● **EXERCISE DESCRIPTION**
Take the data below and repeat it exactly.

=====

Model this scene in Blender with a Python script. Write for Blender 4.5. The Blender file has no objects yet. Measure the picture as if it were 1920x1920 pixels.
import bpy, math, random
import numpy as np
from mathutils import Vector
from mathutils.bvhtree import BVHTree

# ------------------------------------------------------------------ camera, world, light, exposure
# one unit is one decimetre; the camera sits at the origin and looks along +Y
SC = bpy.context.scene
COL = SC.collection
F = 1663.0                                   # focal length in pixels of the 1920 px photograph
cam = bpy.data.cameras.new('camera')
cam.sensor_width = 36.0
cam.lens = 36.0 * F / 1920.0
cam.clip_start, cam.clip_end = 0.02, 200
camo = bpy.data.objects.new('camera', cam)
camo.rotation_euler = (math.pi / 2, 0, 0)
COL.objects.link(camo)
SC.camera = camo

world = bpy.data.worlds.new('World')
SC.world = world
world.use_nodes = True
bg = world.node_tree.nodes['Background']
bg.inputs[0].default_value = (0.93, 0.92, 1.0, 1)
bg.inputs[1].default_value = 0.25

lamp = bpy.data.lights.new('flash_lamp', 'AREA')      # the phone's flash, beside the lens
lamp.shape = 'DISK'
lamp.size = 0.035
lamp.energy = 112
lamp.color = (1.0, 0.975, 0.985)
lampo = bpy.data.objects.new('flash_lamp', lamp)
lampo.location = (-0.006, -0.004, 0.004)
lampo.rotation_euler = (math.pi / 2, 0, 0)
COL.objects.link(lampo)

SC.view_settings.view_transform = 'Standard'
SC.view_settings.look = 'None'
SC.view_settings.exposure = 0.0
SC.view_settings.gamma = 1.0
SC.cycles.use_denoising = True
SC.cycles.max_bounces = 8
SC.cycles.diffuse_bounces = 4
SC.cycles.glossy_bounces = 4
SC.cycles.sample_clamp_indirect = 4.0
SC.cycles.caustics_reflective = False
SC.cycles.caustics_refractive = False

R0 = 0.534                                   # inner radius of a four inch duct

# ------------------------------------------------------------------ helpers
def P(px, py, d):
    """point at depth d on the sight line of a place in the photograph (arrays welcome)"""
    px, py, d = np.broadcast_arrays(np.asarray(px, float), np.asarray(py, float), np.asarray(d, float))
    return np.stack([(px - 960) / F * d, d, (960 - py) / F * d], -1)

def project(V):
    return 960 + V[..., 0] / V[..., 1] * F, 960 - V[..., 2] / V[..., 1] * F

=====

● **SOLUTION BELOW**
Model this scene in Blender with a Python script. Write for Blender 4.5. The Blender file has no objects yet. Measure the picture as if it were 1920x1920 pixels.
import bpy, math, random
import numpy as np
from mathutils import Vector
from mathutils.bvhtree import BVHTree

# ------------------------------------------------------------------ camera, world, light, exposure
# one unit is one decimetre; the camera sits at the origin and looks along +Y
SC = bpy.context.scene
COL = SC.collection
F = 1663.0                                   # focal length in pixels of the 1920 px photograph
cam = bpy.data.cameras.new('camera')
cam.sensor_width = 36.0
cam.lens = 36.0 * F / 1920.0
cam.clip_start, cam.clip_end = 0.02, 200
camo = bpy.data.objects.new('camera', cam)
camo.rotation_euler = (math.pi / 2, 0, 0)
COL.objects.link(camo)
SC.camera = camo

world = bpy.data.worlds.new('World')
SC.world = world
world.use_nodes = True
bg = world.node_tree.nodes['Background']
bg.inputs[0].default_value = (0.93, 0.92, 1.0, 1)
bg.inputs[1].default_value = 0.25

lamp = bpy.data.lights.new('flash_lamp', 'AREA')      # the phone's flash, beside the lens
lamp.shape = 'DISK'
lamp.size = 0.035
lamp.energy = 112
lamp.color = (1.0, 0.975, 0.985)
lampo = bpy.data.objects.new('flash_lamp', lamp)
lampo.location = (-0.006, -0.004, 0.004)
lampo.rotation_euler = (math.pi / 2, 0, 0)
COL.objects.link(lampo)

SC.view_settings.view_transform = 'Standard'
SC.view_settings.look = 'None'
SC.view_settings.exposure = 0.0
SC.view_settings.gamma = 1.0
SC.cycles.use_denoising = True
SC.cycles.max_bounces = 8
SC.cycles.diffuse_bounces = 4
SC.cycles.glossy_bounces = 4
SC.cycles.sample_clamp_indirect = 4.0
SC.cycles.caustics_reflective = False
SC.cycles.caustics_refractive = False

R0 = 0.534                                   # inner radius of a four inch duct

# ------------------------------------------------------------------ helpers
def P(px, py, d):
    """point at depth d on the sight line of a place in the photograph (arrays welcome)"""
    px, py, d = np.broadcast_arrays(np.asarray(px, float), np.asarray(py, float), np.asarray(d, float))
    return np.stack([(px - 960) / F * d, d, (960 - py) / F * d], -1)

def project(V):
    return 960 + V[..., 0] / V[..., 1] * F, 960 - V[..., 2] / V[..., 1] * F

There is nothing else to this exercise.